The group, which local parents founded in 1996, has focused for the past two years on overhauling the district, which is one of the city’s lowest performing.

For example, while 35 percent of the city’s fourth-graders passed the state math exams this year, only 14 percent of District 9 fourth-graders did. And in English, the city's fourth-grade pass rate was 27 percent, while in District 9 it was just more than 10 percent.

Over the summer, PAC members collected signatures on a petition demanding that the Department of Education work with parents, students and schools to craft the improvement plan.

P.S. 35 parent Angel Courtenay took the petition to the library, the YMCA, her doctor’s office, even her daughter’s grade-school graduation.

“Parents jumped up and said, ‘Let me sign it!’” Courtenay said.

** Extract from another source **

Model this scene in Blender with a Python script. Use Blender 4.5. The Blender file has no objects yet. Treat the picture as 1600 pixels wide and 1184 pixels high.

The group has already collected more than 500 signatures, with a goal of 1,000 by October, when they will deliver the petitions to the DOE and release a report about the district. The DOE did not respond immediately to a request for comment.

The members at Thursday’s outreach training described a slew of District 9 woes, from chaotic classrooms, to students not getting enough homework, to overcrowding.

Grant, the P.S. 64 parent, said that he had complained to the school for months that his third-grade son was being bullied, but never saw the administration take action.

“I got no results,” he said. “I had no voice whatsoever.”

P.S. 64 is being phased out by the DOE because of low performance.

As the PAC members committed Thursday to reach out to a total of 300 new parents and invite them to a group meeting on Sept. 26, they prepared for potential pushback.

Parents might say they are too busy to join or that organizing won’t change anything, the group decided.

Rosemarisse Charles, who joined the PAC even though her two grandchildren attend charter schools in different Bronx districts, said she knew what she would tell reluctant parents.

"We all have to come together so our children get the best possible education," she said. “If we don’t get involved, whose child will be the next president?”